Dengan inflasi yang berada di atas target Bank of Japan sebesar dua persen selama lebih dari setahun, perusahaan menghadapi tekanan yang belum pernah terjadi sebelumnya. Perusahaan harus memberikan kompensasi kepada karyawan dengan kenaikan gaji guna mempertahankan dan memikat SDM.
Tuntutan yang dibuat tahun ini oleh Rengo, konfederasi serikat pekerja terbesar di Jepang, kenaikan gaji sekitar lima persen menghasilkan kenaikan upah rata-rata sebesar 3,58 persen di antara perusahaan-perusahaan besar. Rengo mengatakan akan menuntut kenaikan gaji sebesar lima persen atau lebih tinggi pada tahun depan.
Serikat pekerja besar lainnya, UA Zensen, yang mencakup pekerja sektor jasa dan pekerja paruh waktu, mengatakan mereka akan menuntut kenaikan gaji sebesar enam persen tahun depan, sejalan dengan tuntutan tahun ini.
Enam dari 10 ekonom dalam jajak pendapat Reuters memperkirakan kenaikan gaji perusahaan-perusahaan besar pada 2024 akan melebihi kenaikan gaji tahun ini.
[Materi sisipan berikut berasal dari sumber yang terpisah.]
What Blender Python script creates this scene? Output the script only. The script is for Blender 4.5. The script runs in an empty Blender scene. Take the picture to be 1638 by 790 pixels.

Kepala Ekonom Itochu Economic Research Institute Atsushi Takeda mengatakan kombinasi inflasi, pasar tenaga kerja yang ketat, dan keuntungan perusahaan akan menjadi pendorong untuk menjaga momentum kenaikan upah.
“Semakin banyak perusahaan yang mampu menanggung biaya yang lebih tinggi dalam rantai pasokan,” kata Takeda.